- [Short exercise]: Every line holding the word "that" counts once. Give the total, nothing more.

- [Records provided]:
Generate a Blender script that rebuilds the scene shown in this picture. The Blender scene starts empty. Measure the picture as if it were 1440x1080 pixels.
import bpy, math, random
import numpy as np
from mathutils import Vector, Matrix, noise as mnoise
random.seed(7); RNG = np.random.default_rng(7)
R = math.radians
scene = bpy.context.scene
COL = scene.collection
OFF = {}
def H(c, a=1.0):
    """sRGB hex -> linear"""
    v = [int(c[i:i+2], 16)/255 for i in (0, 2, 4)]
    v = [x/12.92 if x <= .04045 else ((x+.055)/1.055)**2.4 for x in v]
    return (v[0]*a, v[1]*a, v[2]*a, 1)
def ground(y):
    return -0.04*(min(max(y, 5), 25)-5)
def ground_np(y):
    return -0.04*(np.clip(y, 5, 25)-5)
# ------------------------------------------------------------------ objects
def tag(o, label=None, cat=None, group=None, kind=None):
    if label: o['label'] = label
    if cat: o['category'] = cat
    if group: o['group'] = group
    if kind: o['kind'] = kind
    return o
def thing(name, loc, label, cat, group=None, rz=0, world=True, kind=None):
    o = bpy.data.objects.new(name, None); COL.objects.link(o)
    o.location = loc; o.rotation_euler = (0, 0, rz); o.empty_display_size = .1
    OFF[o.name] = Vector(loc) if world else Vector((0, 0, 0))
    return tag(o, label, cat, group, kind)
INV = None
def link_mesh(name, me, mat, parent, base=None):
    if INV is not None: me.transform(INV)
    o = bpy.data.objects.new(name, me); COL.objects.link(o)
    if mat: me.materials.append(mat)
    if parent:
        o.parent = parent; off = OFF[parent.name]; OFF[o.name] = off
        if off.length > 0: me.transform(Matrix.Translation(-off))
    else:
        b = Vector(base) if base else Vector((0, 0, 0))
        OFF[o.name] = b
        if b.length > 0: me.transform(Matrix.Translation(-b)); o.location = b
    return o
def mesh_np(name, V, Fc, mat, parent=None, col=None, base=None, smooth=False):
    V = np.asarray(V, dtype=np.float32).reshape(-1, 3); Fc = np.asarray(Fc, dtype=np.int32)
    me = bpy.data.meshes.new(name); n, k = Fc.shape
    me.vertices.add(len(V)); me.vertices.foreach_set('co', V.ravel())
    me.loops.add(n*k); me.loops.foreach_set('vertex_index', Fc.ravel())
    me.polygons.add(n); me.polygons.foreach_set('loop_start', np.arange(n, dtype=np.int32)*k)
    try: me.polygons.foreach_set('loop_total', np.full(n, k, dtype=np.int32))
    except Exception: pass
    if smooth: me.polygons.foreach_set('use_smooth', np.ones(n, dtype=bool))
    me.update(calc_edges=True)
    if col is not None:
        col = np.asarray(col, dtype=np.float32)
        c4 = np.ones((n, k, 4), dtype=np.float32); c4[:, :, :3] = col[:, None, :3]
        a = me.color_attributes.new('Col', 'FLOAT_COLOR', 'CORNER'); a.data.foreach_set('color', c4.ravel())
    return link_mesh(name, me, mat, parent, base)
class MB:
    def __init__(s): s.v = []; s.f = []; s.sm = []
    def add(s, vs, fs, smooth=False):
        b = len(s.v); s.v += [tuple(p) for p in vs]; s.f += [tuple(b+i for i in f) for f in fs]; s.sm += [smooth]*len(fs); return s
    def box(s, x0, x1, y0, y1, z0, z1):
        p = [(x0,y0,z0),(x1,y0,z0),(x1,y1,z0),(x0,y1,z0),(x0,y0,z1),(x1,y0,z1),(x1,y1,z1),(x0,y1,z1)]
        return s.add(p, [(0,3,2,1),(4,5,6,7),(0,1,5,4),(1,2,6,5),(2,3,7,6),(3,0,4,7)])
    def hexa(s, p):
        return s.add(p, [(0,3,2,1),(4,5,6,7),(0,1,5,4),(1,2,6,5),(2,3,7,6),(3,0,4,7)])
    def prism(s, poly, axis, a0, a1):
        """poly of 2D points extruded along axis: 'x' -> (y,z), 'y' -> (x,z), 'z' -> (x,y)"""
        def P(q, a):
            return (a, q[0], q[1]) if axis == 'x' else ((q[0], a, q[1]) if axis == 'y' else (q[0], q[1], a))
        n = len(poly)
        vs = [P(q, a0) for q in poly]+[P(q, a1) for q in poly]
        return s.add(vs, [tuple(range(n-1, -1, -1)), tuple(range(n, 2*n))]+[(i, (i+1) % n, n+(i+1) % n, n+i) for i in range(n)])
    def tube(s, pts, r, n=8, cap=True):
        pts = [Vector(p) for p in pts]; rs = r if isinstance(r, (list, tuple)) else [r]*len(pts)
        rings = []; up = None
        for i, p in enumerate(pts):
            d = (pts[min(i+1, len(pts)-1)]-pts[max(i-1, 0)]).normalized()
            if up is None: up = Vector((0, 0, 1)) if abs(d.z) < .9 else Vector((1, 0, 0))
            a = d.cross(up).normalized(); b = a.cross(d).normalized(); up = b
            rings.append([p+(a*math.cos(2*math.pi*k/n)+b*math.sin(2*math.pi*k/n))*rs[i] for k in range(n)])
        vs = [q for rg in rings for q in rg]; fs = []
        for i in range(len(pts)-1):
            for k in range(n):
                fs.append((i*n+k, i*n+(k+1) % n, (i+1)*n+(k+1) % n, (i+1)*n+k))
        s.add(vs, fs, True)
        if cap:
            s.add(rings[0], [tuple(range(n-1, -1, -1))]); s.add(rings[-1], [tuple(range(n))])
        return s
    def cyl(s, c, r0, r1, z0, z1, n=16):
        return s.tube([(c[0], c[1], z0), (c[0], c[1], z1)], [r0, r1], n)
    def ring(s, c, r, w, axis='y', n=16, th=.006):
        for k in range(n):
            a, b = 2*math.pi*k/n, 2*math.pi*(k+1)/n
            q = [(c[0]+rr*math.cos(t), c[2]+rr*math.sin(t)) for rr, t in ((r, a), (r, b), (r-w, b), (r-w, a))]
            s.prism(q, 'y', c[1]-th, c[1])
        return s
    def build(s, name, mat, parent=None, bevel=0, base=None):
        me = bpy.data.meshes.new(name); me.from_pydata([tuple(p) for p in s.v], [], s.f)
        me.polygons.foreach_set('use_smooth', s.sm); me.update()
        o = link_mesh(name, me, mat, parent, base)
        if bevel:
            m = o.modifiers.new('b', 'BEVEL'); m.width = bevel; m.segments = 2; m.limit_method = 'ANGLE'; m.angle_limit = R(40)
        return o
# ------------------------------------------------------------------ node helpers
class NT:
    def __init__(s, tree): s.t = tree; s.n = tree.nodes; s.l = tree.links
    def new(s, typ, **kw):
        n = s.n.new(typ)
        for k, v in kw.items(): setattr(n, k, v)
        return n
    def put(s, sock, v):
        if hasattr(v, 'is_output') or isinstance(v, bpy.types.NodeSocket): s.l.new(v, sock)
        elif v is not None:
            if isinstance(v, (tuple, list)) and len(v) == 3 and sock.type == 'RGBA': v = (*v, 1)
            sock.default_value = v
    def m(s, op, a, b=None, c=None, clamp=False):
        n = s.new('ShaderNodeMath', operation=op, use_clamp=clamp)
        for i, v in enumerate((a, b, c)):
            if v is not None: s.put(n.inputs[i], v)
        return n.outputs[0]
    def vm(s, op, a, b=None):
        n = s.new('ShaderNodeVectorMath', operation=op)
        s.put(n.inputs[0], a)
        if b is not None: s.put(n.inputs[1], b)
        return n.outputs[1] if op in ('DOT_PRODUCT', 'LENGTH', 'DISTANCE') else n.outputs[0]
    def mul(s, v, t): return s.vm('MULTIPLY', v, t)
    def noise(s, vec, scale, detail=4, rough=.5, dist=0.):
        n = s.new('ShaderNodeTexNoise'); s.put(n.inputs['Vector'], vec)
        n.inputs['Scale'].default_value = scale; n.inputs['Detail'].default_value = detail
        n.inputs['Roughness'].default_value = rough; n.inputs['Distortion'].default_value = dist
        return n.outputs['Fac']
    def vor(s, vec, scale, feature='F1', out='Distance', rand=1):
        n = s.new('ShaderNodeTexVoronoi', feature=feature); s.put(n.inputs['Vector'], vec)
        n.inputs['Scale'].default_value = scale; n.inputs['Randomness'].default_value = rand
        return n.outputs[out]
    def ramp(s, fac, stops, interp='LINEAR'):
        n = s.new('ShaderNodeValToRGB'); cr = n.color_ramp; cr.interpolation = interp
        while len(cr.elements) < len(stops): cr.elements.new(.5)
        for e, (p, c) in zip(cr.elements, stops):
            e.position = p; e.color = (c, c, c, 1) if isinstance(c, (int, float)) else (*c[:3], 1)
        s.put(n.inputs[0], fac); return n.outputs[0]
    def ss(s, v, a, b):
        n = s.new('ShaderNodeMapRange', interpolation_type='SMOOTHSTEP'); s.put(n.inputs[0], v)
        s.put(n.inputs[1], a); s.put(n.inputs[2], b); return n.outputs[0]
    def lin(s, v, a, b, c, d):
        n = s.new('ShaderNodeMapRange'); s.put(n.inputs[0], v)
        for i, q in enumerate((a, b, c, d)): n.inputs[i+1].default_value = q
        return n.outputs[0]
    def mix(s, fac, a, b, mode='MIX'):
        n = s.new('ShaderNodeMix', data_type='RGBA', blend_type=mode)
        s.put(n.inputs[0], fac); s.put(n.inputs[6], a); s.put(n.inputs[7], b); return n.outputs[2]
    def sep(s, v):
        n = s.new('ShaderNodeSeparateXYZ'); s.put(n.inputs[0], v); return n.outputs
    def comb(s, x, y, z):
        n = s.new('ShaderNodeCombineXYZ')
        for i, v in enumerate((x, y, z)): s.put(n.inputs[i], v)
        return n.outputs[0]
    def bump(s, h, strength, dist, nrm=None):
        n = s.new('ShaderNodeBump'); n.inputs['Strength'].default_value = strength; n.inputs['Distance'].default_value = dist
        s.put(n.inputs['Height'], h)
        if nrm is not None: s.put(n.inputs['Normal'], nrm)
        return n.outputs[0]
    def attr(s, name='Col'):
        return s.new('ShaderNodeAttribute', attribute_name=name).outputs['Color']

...

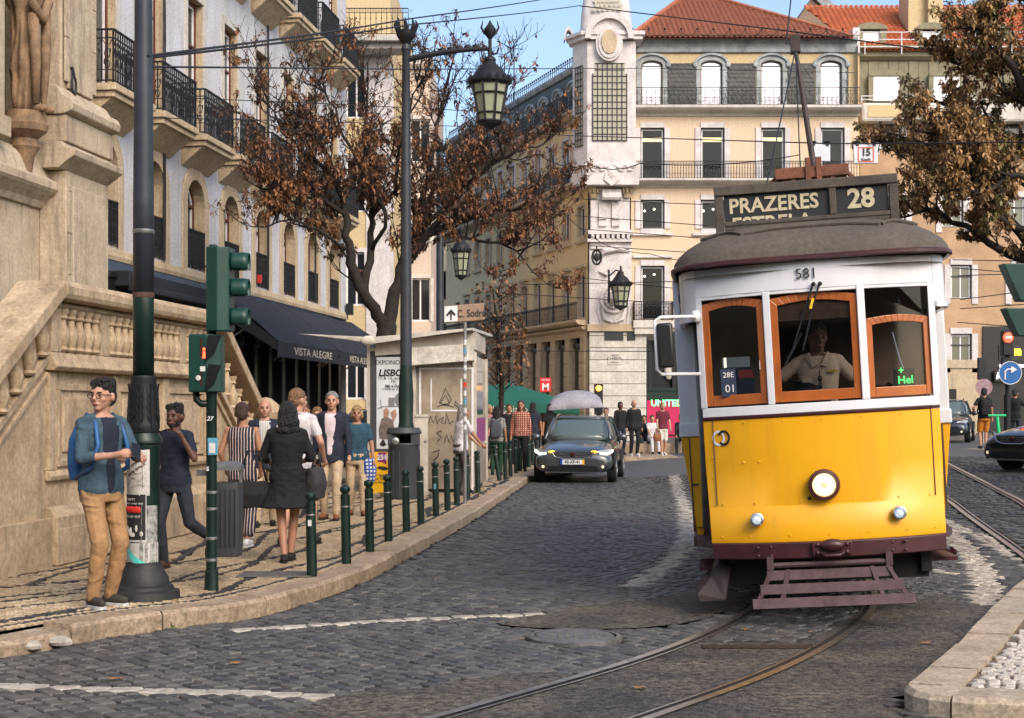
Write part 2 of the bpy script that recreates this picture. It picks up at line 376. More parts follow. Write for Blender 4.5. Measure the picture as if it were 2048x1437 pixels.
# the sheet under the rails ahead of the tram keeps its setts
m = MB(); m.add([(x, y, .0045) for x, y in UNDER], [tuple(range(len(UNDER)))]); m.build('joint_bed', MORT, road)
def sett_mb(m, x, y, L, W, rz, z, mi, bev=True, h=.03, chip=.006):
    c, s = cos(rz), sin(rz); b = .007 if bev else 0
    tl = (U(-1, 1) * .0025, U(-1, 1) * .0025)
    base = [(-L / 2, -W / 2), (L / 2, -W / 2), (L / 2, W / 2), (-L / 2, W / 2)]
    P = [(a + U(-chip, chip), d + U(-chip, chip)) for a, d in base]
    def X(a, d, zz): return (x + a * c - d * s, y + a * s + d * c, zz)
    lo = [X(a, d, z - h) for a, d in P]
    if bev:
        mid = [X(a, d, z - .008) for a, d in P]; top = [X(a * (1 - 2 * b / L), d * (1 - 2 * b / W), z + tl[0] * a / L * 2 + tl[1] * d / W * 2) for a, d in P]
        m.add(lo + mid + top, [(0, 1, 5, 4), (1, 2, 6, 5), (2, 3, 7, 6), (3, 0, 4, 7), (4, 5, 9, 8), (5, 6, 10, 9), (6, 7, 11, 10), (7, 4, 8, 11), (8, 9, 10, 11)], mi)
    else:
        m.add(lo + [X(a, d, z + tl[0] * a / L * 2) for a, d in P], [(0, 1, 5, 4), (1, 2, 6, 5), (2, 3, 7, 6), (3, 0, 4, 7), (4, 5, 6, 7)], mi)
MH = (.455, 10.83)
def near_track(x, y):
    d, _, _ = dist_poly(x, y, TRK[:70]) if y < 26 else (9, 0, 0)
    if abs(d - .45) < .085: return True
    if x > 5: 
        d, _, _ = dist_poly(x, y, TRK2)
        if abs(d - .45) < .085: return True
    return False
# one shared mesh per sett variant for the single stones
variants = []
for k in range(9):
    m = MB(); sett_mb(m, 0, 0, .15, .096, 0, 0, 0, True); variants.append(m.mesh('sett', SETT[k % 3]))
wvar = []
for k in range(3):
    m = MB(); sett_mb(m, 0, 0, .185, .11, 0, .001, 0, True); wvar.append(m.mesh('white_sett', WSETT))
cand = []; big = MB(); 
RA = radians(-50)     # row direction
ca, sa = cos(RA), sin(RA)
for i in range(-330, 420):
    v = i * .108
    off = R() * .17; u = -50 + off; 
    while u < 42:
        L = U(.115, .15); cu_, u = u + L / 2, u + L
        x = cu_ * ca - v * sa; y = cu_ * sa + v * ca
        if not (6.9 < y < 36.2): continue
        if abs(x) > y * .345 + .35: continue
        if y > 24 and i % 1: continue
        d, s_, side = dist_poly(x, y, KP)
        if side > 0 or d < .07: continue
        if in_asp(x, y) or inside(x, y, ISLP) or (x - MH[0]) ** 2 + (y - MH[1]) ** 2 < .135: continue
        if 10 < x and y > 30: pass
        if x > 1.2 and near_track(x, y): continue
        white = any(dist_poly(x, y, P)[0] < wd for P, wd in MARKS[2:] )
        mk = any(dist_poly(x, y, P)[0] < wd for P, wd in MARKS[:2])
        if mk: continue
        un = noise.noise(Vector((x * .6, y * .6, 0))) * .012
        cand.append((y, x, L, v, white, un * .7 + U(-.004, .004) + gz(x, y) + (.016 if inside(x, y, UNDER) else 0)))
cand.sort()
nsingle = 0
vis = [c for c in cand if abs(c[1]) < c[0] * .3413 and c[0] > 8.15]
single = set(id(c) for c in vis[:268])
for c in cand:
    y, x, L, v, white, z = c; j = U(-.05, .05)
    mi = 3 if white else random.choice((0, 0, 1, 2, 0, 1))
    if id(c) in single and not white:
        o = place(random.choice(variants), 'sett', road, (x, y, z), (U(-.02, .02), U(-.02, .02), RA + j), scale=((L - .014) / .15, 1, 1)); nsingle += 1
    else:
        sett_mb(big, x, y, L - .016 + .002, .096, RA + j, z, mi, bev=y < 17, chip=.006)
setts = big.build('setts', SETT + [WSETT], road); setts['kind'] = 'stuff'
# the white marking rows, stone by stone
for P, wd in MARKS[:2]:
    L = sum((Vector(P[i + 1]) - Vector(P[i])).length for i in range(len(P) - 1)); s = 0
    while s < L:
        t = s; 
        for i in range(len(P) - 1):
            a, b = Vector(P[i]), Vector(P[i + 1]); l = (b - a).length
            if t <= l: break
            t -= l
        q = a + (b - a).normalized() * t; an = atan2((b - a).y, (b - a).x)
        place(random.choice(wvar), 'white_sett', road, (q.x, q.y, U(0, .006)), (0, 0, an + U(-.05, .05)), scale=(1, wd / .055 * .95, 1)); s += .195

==

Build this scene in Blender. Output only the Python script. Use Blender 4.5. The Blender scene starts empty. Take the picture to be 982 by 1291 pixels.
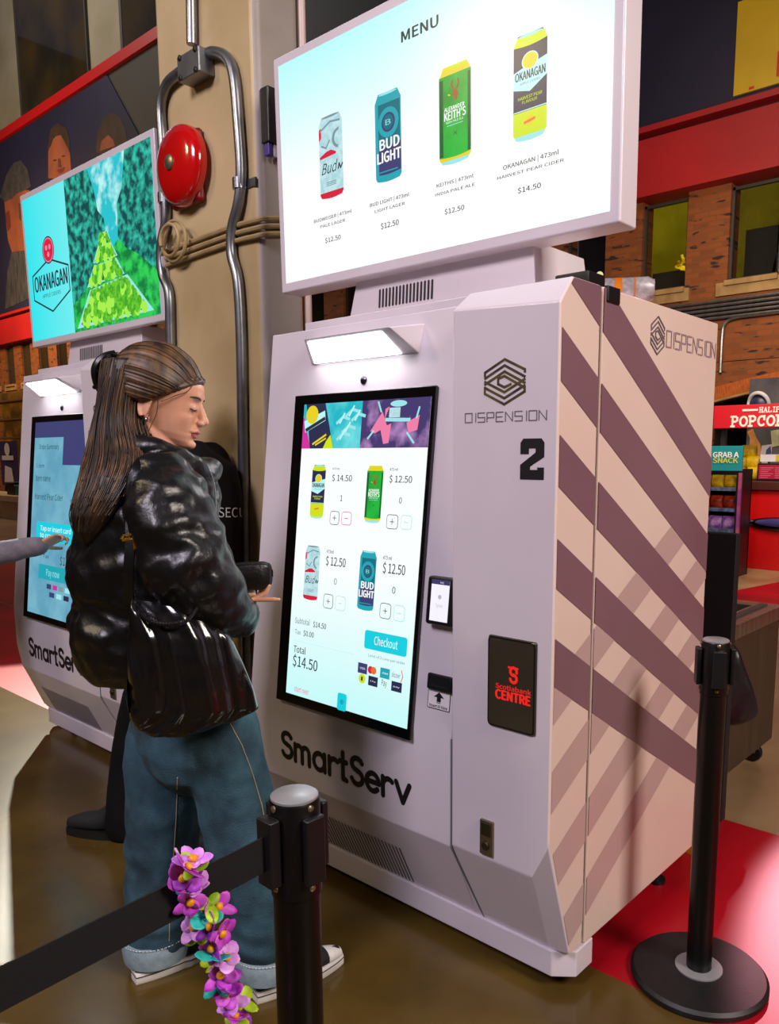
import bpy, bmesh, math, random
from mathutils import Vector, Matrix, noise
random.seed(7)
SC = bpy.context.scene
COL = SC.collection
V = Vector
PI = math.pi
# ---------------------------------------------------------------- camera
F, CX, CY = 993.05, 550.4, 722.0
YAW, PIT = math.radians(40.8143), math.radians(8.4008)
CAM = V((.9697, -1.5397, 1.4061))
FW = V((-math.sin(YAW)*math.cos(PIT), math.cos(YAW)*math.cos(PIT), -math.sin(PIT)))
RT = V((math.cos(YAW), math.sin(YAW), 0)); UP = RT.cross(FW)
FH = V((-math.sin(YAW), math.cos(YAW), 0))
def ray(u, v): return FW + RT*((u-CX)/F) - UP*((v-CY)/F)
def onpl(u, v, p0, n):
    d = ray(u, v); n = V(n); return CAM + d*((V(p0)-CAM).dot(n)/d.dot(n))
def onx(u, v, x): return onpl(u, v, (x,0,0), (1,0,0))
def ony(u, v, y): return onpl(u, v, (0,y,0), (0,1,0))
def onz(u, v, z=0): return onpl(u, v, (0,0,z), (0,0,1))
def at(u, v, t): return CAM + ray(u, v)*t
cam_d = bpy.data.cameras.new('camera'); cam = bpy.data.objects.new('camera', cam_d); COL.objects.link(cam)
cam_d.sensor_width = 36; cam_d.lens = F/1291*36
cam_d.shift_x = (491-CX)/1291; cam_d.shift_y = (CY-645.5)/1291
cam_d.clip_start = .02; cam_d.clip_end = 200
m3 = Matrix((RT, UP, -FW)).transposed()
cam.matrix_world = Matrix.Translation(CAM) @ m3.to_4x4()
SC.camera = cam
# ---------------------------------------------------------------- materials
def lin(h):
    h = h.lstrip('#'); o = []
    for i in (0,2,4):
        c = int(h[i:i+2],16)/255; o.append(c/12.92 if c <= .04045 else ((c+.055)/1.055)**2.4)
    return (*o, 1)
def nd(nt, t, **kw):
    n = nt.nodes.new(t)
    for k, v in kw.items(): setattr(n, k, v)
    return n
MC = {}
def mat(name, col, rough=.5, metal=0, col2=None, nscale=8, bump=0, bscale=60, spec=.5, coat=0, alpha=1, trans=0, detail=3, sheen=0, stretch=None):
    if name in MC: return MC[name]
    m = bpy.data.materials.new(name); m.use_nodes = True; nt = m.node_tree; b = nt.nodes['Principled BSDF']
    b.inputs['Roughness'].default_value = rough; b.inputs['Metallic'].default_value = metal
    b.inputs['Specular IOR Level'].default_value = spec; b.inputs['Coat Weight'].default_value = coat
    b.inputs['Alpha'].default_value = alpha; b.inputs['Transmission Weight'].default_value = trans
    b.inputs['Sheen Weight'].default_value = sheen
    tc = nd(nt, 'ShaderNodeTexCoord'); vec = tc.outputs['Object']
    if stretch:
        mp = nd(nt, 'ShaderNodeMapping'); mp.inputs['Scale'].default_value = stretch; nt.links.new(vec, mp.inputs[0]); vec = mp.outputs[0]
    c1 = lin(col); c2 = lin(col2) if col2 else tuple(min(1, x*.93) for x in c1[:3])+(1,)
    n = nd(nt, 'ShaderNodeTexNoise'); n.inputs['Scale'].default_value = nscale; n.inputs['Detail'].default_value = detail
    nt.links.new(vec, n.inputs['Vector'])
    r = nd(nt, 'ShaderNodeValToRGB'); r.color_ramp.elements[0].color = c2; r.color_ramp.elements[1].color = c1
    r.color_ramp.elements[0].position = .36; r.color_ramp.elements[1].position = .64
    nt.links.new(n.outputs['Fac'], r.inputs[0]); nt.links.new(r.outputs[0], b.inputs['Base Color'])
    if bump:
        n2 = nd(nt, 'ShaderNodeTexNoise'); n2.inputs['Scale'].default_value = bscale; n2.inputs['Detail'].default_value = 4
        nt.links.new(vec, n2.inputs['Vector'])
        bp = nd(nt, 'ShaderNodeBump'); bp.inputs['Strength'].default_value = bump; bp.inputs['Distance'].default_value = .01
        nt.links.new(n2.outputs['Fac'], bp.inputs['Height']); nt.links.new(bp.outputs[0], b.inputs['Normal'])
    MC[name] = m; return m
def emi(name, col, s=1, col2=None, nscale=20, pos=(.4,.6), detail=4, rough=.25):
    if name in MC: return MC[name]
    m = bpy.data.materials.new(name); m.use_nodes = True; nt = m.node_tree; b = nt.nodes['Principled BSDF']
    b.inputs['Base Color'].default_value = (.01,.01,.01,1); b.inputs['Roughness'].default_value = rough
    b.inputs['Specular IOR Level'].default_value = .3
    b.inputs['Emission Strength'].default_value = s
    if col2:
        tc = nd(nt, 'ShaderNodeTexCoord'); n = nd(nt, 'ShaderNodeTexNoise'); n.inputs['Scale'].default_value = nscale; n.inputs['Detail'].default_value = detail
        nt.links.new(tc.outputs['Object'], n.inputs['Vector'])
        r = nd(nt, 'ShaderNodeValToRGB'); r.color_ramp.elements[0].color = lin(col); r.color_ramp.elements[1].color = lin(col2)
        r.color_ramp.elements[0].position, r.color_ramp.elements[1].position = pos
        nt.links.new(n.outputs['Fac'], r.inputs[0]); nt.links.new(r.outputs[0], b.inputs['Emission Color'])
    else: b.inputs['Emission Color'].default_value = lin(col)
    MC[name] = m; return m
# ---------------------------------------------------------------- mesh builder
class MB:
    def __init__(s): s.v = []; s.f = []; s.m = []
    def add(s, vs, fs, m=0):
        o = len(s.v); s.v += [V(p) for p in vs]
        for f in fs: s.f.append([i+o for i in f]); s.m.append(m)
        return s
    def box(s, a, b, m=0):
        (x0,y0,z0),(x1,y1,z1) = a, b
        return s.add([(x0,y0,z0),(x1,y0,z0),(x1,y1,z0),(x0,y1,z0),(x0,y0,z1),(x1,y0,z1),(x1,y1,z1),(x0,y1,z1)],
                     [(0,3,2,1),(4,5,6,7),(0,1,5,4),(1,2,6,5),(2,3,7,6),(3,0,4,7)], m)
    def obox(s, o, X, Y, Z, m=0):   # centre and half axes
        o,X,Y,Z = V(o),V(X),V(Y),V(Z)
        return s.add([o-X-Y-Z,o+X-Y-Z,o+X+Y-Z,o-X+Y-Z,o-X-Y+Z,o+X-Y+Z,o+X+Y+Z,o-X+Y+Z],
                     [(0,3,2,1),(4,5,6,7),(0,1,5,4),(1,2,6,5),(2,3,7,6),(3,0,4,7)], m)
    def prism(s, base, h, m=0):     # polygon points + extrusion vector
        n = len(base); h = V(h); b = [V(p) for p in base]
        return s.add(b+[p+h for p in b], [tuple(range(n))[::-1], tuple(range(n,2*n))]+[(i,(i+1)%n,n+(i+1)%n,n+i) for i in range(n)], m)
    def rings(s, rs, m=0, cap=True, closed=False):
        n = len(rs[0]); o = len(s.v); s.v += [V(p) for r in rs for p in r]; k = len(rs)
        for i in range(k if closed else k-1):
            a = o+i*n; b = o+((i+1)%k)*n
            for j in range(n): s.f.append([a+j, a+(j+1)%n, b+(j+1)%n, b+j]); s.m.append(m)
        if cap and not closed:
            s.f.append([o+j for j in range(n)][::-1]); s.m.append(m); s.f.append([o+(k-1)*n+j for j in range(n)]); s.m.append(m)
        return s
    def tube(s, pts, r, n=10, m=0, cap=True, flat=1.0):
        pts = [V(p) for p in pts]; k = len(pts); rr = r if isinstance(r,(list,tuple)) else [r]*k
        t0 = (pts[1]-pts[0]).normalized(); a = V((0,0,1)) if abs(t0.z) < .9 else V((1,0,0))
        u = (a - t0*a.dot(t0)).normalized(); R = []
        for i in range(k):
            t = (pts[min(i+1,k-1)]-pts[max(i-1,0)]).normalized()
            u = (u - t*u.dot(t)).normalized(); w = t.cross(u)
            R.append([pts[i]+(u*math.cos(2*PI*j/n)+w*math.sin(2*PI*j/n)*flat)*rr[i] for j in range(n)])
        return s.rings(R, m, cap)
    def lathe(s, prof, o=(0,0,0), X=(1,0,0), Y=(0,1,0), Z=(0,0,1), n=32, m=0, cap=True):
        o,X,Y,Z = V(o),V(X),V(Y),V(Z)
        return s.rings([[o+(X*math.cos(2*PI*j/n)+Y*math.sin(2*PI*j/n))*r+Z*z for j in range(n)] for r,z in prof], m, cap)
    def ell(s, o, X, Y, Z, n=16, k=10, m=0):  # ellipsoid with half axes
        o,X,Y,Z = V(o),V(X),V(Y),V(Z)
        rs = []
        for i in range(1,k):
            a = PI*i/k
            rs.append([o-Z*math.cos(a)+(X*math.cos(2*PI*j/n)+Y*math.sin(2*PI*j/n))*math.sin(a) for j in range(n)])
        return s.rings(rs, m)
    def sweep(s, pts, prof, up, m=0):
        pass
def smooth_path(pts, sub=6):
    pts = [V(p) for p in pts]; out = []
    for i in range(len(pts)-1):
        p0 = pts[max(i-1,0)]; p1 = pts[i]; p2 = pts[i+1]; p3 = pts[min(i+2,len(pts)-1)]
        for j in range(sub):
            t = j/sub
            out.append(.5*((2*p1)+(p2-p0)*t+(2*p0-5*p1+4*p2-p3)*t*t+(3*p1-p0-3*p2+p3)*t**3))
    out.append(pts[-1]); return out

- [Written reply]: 2